Dal film con Dominik la carriera di Pitt diventa un inarrestabile treno verso la perfetta riconoscibilità attoriale. Pitt non sbaglia più un colpo: Burn After Reading A prova si spia con i Coen, Il curioso caso di Benjamin Button con l’amico FIncher, il capolavoro Bastardi senza gloria di Quentin Tarantino, il fondamentale The Tree of Life di Terrence Malick, la straordinaria commedia sportiva al cardiopalma Moneyball L’arte di vincere, diretta da un altro giovane promettente come Bennett Miller, fino al pessimo Killink Them Softly (Cogan, 2012), sempre con Dominik, dove l’attore riesce per miracolo a non sfigurare, grazie ad una performance tutta calibrata e sobria e ad un taglio di capelli invidiabile.
Le ultime performance sono il cammeo nel film vincitore dell’Oscar come miglior film, 12 anni schiavo di Steve McQueen la stupefacente prova offerta in The Counselor Il Procuratore di Ridley Scott, dove avrebbe meritato l’Oscar.
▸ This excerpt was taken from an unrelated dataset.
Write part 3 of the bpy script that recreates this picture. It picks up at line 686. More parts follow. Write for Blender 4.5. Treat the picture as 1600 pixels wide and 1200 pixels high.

I prossimi progetti di Brad Pitt sono il film di guerra Fury di David Ayer e il film da regista di e con Angelina Jolie By the Sea. Riuscirà mai L’Academy Award a premiare Brad Pitt? Finora l’attore americano ha dato prova di meritarsi ampiamente la statuetta, la sua filmografia parla chiaro. Pitt non solo è riuscito ad andare oltre la sua immagine da sex symbol, ma ha dimostrato di conoscere bene le regole della macchina hollywoodiana e quanto è stato necessario, è stato capace di ribaltarle a suo favore, con tenacia, destrezza, fervore tecnico cristallino.